La situation économique, le sentiment de communauté, les grands espaces tour à tour opulents et désolés. Aucun doute, il s'agit bien là d'un portrait en creux des Etats-Unis d'Amérique et de leur esprit contradictoire. Celui qui célèbre à la fois l'esprit des pionniers et leur héritage, pour ensuite montrer un visage moins reluisant : celui qui crée des trous noirs poussant un peu plus, un jour après l'autre, des franges entières de sa population vers la marge.
Nomadland, c'est cette marge qui a décidé de prendre la route. Contrainte. D'un certain âge aussi. Fern en est l'un des symboles. Le sourire discret au coin des lèvres, la bonté en bandoulière et le courage au coeur. Mais il y a aussi derrière cette façade une certaine mélancolie, une résignation. Ou une résilience.
Ceux qui disent qu'il ne se passe rien dans Nomadland, en forme de documentaire, sont donc passés à côté de l'essentiel. Comme ceux qui y ont vu un porno de la pauvreté. Car il n'y a jamais de pathos. Jamais de détresse chez Fern et ses compagnons d'odyssée. Ni de plainte sur ce qu'ils ont perdu ou ce qu'ils n'ont pas. Car le peu qu'ils ont, ils le mettent en commun. Dans une fraternité nomade qui force le respect et qui ne peut que faire réfléchir.
Oui, Fern a tout perdu. Ou au moins, son époux, sa maison, sa ville devenue fantôme de western. Mais Fern est un esprit libre qui a sublimé ses blessures et sa solitude. A l'image de tous les humbles qu'elle côtoie sur les aires de stationnement ou encore à l'occasion des petits boulots ingrats et précaires que ces invisibles exercent presque au jour le jour.

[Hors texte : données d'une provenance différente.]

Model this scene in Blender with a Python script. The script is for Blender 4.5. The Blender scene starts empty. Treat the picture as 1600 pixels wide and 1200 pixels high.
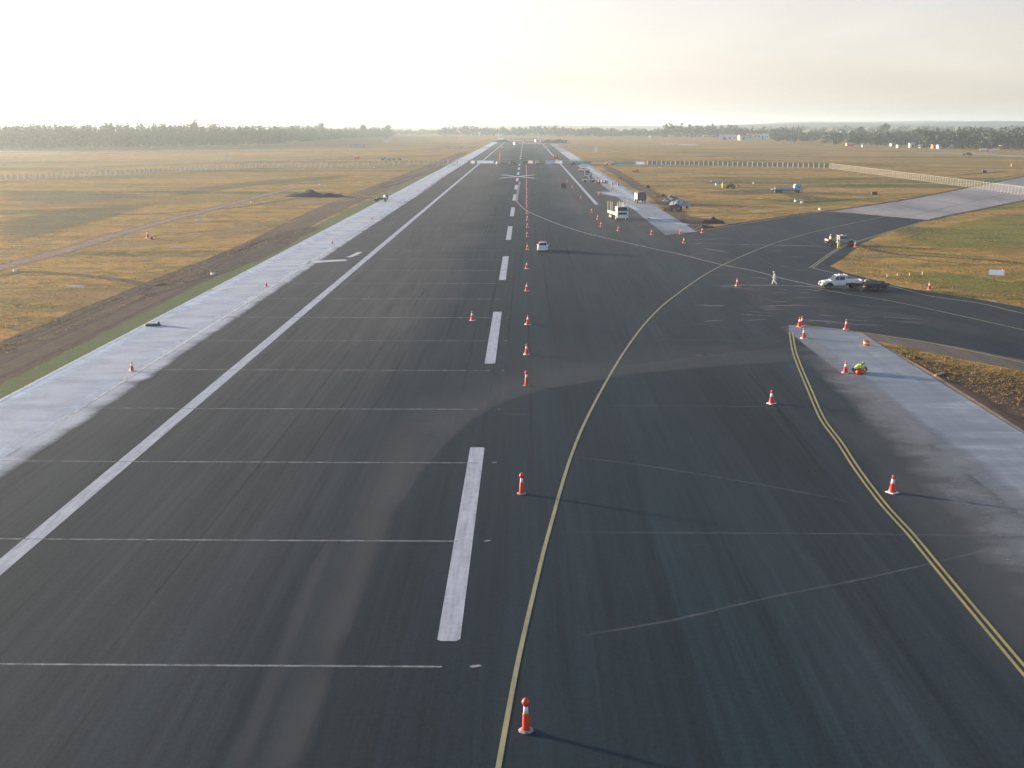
import bpy, bmesh, math, random
from mathutils import Vector, Matrix, noise as mnoise
random.seed(7)
R = math.radians
scn = bpy.context.scene
COL = scn.collection

# ------------------------------------------------------------------ camera
CAM_H, FOC, PITCH, YAW = 20.7, 1931.0, 11.85, 0.61
cam_d = bpy.data.cameras.new('camera'); cam = bpy.data.objects.new('camera', cam_d); COL.objects.link(cam)
cam.location = (0, 0, CAM_H); cam.rotation_euler = (R(90 - PITCH), 0, R(YAW))
cam_d.sensor_width = 36; cam_d.lens = 36 * FOC / 1600.0; cam_d.clip_end = 40000; cam_d.clip_start = 0.1
scn.camera = cam
_cm = Matrix.Rotation(R(YAW), 3, 'Z') @ Matrix.Rotation(R(90 - PITCH), 3, 'X')
def ray(px, py):
    return _cm @ Vector(((px - 800) / FOC, (600 - py) / FOC, -1.0))
def G(px, py, z=0.0):
    """where the surveyed point seen at px,py of the photo lies on the ground"""
    d = ray(px, py); t = (z - CAM_H) / d.z
    return Vector((d.x * t, d.y * t, z))
def W(pts): return [(G(x, y).x, G(x, y).y) for x, y in pts]

# ------------------------------------------------------------------ materials
def nmat(name):
    m = bpy.data.materials.new(name); m.use_nodes = True
    nt = m.node_tree; b = nt.nodes['Principled BSDF']
    return m, nt, b
def N(nt, kind, **kw):
    n = nt.nodes.new(kind)
    for k, v in kw.items():
        if k in n.inputs: n.inputs[k].default_value = v
        else: setattr(n, k, v)
    return n
def L(nt, a, b): nt.links.new(a, b)
def coords(nt, scale=(1, 1, 1), rot=0.0, kind='Object'):
    tc = N(nt, 'ShaderNodeTexCoord'); mp = N(nt, 'ShaderNodeMapping')
    mp.inputs['Scale'].default_value = scale; mp.inputs['Rotation'].default_value = (0, 0, rot)
    L(nt, tc.outputs[kind], mp.inputs['Vector']); return mp.outputs['Vector']
def noise(nt, vec, scale, detail=4.0, rough=0.55, dist=0.0):
    n = N(nt, 'ShaderNodeTexNoise'); n.inputs['Scale'].default_value = scale
    n.inputs['Detail'].default_value = detail; n.inputs['Roughness'].default_value = rough
    n.inputs['Distortion'].default_value = dist
    L(nt, vec, n.inputs['Vector']); return n.outputs['Fac']
def ramp(nt, fac, stops, interp='LINEAR'):
    r = N(nt, 'ShaderNodeValToRGB'); cr = r.color_ramp; cr.interpolation = interp
    while len(cr.elements) < len(stops): cr.elements.new(0.5)
    for e, (p, c) in zip(cr.elements, stops):
        e.position = p; e.color = (*c, 1) if len(c) == 3 else c
    L(nt, fac, r.inputs['Fac']); return r.outputs['Color']
def mapr(nt, v, a, b, c=0.0, d=1.0):
    n = N(nt, 'ShaderNodeMapRange'); n.clamp = True
    for k, x in zip(('From Min', 'From Max', 'To Min', 'To Max'), (a, b, c, d)): n.inputs[k].default_value = x
    L(nt, v, n.inputs['Value']); return n.outputs['Result']
def mix(nt, fac, a, b, mode='MIX'):
    n = N(nt, 'ShaderNodeMix', data_type='RGBA', blend_type=mode)
    for s, v in ((n.inputs[0], fac), (n.inputs[6], a), (n.inputs[7], b)):
        if hasattr(v, 'node'): L(nt, v, s)
        elif isinstance(v, (int, float)): s.default_value = v
        else: s.default_value = (*v, 1) if len(v) == 3 else v
    return n.outputs[2]
def mth(nt, op, a, b=0.0):
    n = N(nt, 'ShaderNodeMath', operation=op)
    for s, v in ((n.inputs[0], a), (n.inputs[1], b)):
        if hasattr(v, 'node'): L(nt, v, s)
        else: s.default_value = v
    return n.outputs[0]
def bump(nt, b, h, strength=0.3, dist=0.02):
    n = N(nt, 'ShaderNodeBump'); n.inputs['Strength'].default_value = strength; n.inputs['Distance'].default_value = dist
    L(nt, h, n.inputs['Height']); L(nt, n.outputs['Normal'], b.inputs['Normal'])

def paint(name, col, rough=0.5, metal=0.0, var=0.12, scale=3.0, dirt=None, spec=0.5):
    """object surface: base colour with wear and a little grime, noise based"""
    m, nt, b = nmat(name)
    v = coords(nt); f = noise(nt, v, scale, 5, 0.6)
    lo = tuple(c * (1 - var) for c in col); hi = tuple(min(1, c * (1 + var)) for c in col)
    c = ramp(nt, f, [(0.3, lo), (0.7, hi)])
    if dirt:
        g = mapr(nt, noise(nt, v, scale * 2.3, 6, 0.7), 0.5, 0.8, 0, 0.6)
        c = mix(nt, g, c, dirt)
    L(nt, c, b.inputs['Base Color']); b.inputs['Roughness'].default_value = rough; b.inputs['Metallic'].default_value = metal
    b.inputs['Specular IOR Level'].default_value = spec
    return m
M = {}
def defm(k, *a, **kw): M[k] = paint(k, *a, **kw)
defm('white_paint', (0.78, 0.78, 0.75), 0.35, dirt=(0.45, 0.40, 0.32), var=0.04)
defm('cream_paint', (0.72, 0.62, 0.40), 0.45, dirt=(0.35, 0.28, 0.18))
defm('red_plastic', (0.80, 0.045, 0.02), 0.45, var=0.15, dirt=(0.35, 0.06, 0.04))
defm('pink_plastic', (0.85, 0.55, 0.50), 0.5, var=0.15)
defm('orange_plastic', (0.85, 0.16, 0.03), 0.5, var=0.15)
defm('white_band', (0.85, 0.85, 0.82), 0.35, var=0.05)
defm('black_rubber', (0.02, 0.02, 0.021), 0.8)
defm('grey_rubber', (0.30, 0.28, 0.26), 0.8)
defm('dark_metal', (0.035, 0.036, 0.04), 0.5, 0.4)
defm('steel', (0.40, 0.41, 0.42), 0.4, 0.8)
defm('galvanised', (0.62, 0.63, 0.62), 0.45, 0.3)
defm('chrome', (0.7, 0.7, 0.7), 0.15, 1.0)
defm('dark_glass', (0.015, 0.02, 0.03), 0.05, spec=0.8)
defm('blue_cloth', (0.10, 0.22, 0.50), 0.8, var=0.25)
defm('pale_cloth', (0.55, 0.68, 0.85), 0.8, var=0.1)
defm('teal_cloth', (0.05, 0.20, 0.19), 0.85, var=0.3)
defm('green_cloth', (0.04, 0.14, 0.09), 0.85, var=0.3)
defm('sage_cloth', (0.30, 0.42, 0.38), 0.85, var=0.2)
defm('yellow_paint', (0.75, 0.50, 0.05), 0.5, dirt=(0.2, 0.14, 0.06))
defm('olive_paint', (0.22, 0.20, 0.06), 0.6, dirt=(0.1, 0.08, 0.04))
defm('orange_paint', (0.80, 0.22, 0.05), 0.5, dirt=(0.3, 0.13, 0.06))
defm('rust_paint', (0.25, 0.11, 0.05), 0.7, dirt=(0.09, 0.05, 0.03), var=0.3)
defm('blue_paint', (0.28, 0.45, 0.58), 0.4, dirt=(0.2, 0.2, 0.18))
defm('charcoal_paint', (0.06, 0.065, 0.07), 0.45, dirt=(0.1, 0.09, 0.08))
defm('grey_paint', (0.35, 0.36, 0.36), 0.5, dirt=(0.2, 0.18, 0.15))
defm('red_lens', (0.55, 0.02, 0.01), 0.2)
defm('amber_lens', (0.9, 0.25, 0.02), 0.2)
defm('clear_lens', (0.75, 0.75, 0.72), 0.1)
defm('skin', (0.45, 0.27, 0.19), 0.6)
defm('hair', (0.04, 0.025, 0.015), 0.8)
defm('white_cloth', (0.82, 0.82, 0.78), 0.85, var=0.06)
defm('lime_cloth', (0.62, 0.80, 0.12), 0.8, var=0.08)
defm('yellow_cloth', (0.70, 0.68, 0.16), 0.8, var=0.1)
defm('cream_cloth', (0.75, 0.70, 0.42), 0.85, var=0.1)
defm('navy_cloth', (0.02, 0.025, 0.05), 0.85, var=0.2)
defm('khaki_cloth', (0.30, 0.26, 0.15), 0.85, var=0.2)
defm('leather', (0.06, 0.04, 0.025), 0.7)
defm('soil', (0.13, 0.075, 0.045), 0.95, var=0.5, scale=2.0)
defm('grey_rubble', (0.22, 0.22, 0.22), 0.95, var=0.5, scale=2.0)
defm('dark_soil', (0.05, 0.045, 0.045), 0.95, var=0.5, scale=2.0)
defm('blue_tarp', (0.25, 0.33, 0.42), 0.6, var=0.3)
defm('timber', (0.50, 0.36, 0.20), 0.8, var=0.2)
defm('bark', (0.10, 0.085, 0.07), 0.9, var=0.3)
defm('cream_wall', (0.62, 0.56, 0.44), 0.8, var=0.08, scale=0.3)
defm('tin_roof', (0.50, 0.51, 0.52), 0.5, 0.2, var=0.08, scale=0.3)
defm('red_roof', (0.42, 0.14, 0.07), 0.7, var=0.15, scale=0.3)

def cloth(name, col, t=0.5):
    m, nt, b = nmat(name); f = noise(nt, coords(nt), 1.5, 4)
    c = ramp(nt, f, [(0.3, tuple(x * .9 for x in col)), (0.7, col)]); L(nt, c, b.inputs['Base Color']); b.inputs['Roughness'].default_value = .8
    tr = N(nt, 'ShaderNodeBsdfTranslucent'); L(nt, c, tr.inputs['Color']); ms = N(nt, 'ShaderNodeMixShader'); ms.inputs[0].default_value = t
    L(nt, b.outputs[0], ms.inputs[1]); L(nt, tr.outputs[0], ms.inputs[2]); L(nt, ms.outputs[0], nt.nodes['Material Output'].inputs['Surface']); M[name] = m
cloth('pale_sheet', (0.42, 0.54, 0.68), .4); cloth('white_sheet', (0.66, 0.66, 0.66), .4); cloth('pink_sheet', (0.70, 0.50, 0.47), .4); cloth('blue_sheet', (0.14, 0.26, 0.52), .4); cloth('teal_sheet', (0.07, 0.26, 0.24), .3); cloth('green_sheet', (0.05, 0.20, 0.13), .3)
def foliage(name, dark, light, trans=0.0):
    m, nt, b = nmat(name)
    g = N(nt, 'ShaderNodeNewGeometry'); v = coords(nt)
    f = mth(nt, 'ADD', mth(nt, 'MULTIPLY', g.outputs['Random Per Island'], 0.6), mth(nt, 'MULTIPLY', noise(nt, v, 0.12, 3), 0.5))
    c = ramp(nt, f, [(0.2, dark), (0.85, light)])
    L(nt, c, b.inputs['Base Color']); b.inputs['Roughness'].default_value = 0.75
    b.inputs['Specular IOR Level'].default_value = 0.15
    if trans:
        tr = N(nt, 'ShaderNodeBsdfTranslucent'); L(nt, c, tr.inputs['Color']); ms = N(nt, 'ShaderNodeMixShader'); ms.inputs[0].default_value = trans
        L(nt, b.outputs[0], ms.inputs[1]); L(nt, tr.outputs[0], ms.inputs[2]); L(nt, ms.outputs[0], nt.nodes['Material Output'].inputs['Surface'])
    return m
M['hill_scrub'] = foliage('wooded_ridge', (0.018, 0.036, 0.030), (0.060, 0.075, 0.052))
M['leaves'] = foliage('eucalypt_leaves', (0.036, 0.062, 0.032), (0.100, 0.140, 0.072))
M['leaves_far'] = foliage('far_leaves', (0.038, 0.062, 0.045), (0.095, 0.125, 0.085))

# ---- ground family
def grass_mat():
    m, nt, b = nmat('dry_grass')
    v = coords(nt, kind='Object')
    vs = coords(nt, (0.28, 1.0, 1.0), 0.10)
    big = noise(nt, vs, 0.012, 4, 0.6, 0.6); mid = noise(nt, vs, 0.055, 5, 0.65, 0.5)
    fine = noise(nt, v, 0.35, 6, 0.65, 0.2); vf = noise(nt, v, 2.6, 5, 0.7)
    f = mth(nt, 'ADD', mth(nt, 'MULTIPLY', big, 0.52), mth(nt, 'MULTIPLY', mid, 0.42))
    f = mth(nt, 'ADD', f, mth(nt, 'MULTIPLY', fine, 0.30))
    c = ramp(nt, f, [(0.49, (0.105, 0.125, 0.040)), (0.545, (0.185, 0.165, 0.065)), (0.585, (0.370, 0.235, 0.085)),
                     (0.63, (0.520, 0.310, 0.092)), (0.675, (0.235, 0.190, 0.068)), (0.715, (0.350, 0.225, 0.085)), (0.77, (0.300, 0.170, 0.080))])
    k = mth(nt, 'MULTIPLY', mapr(nt, vf, 0.32, 0.68, 0.62, 1.30), mapr(nt, noise(nt, coords(nt, (0.6, 1.0, 1.0), 0.2), 0.16, 6, 0.7, 0.5), 0.33, 0.67, 0.74, 1.24))
    cc = N(nt, 'ShaderNodeCombineColor'); [L(nt, k, cc.inputs[i]) for i in range(3)]
    c = mix(nt, 1.0, c, cc.outputs[0], 'MULTIPLY')
    L(nt, c, b.inputs['Base Color']); b.inputs['Roughness'].default_value = 0.95; b.inputs['Specular IOR Level'].default_value = 0.08
    bump(nt, b, mth(nt, 'ADD', vf, mth(nt, 'MULTIPLY', fine, 2.0)), 0.55, 0.35)
    return m
M['grass'] = grass_mat()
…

Oui, Fern vit dans son van décati, qui crève et qui rend l'âme. Mais elle ne saurait vivre ailleurs. Elle questionne dans sa volonté de se passer des attaches classiques de la famille, sa soeur en particulier, ou encore son soupirant, un David Strathairn tout aussi maladroit qu'émouvant.
Elle fait réfléchir dans son incapacité à prendre le chemin inverse. A garer son van pour poser ses maigres bagages ne serait-ce que quelques jours.
L'héritage des pionniers, auquel il est fait plusieurs fois référence durant le film, renvoie donc à un fantasme, une figure décharnée, un concept romantique qui cache le fossé social qui se creuse, sur un fond de grands espaces mythique conservant leur horizon, cette fois-ci blafard. Toile de fond d'une errance mi subie, mi consentie. Une errance qui finit par tourner en rond au gré des petits boulots saisonniers, au gré des états traversés.
Frances McDormand étonne, émeut, semble parfois se perdre un peu dans sa quête aux accents spirituels, semblable à ces milliers (millions ?) d'autres qui se croisent sur la route au gré d'une civilisation dessinée comme exsangue et qui marginalise la fin de vie, la délaisse, la rend invisible.
Ainsi, loin de la pauvreté montrée du doigt, c'est le sentiment de solitude qui, parfois, traverse l'écran. Mais ce n'est pas pour autant qu'il ne se passe rien de Nomadland. Car c'est cette communauté qui est mise en avant. C'est cette vie intérieure qui est dépeinte entre force et blessures silencieuses.
Hissée en sentiment d'universel.
Behind_the_Mask, Autant en Emporte le Van.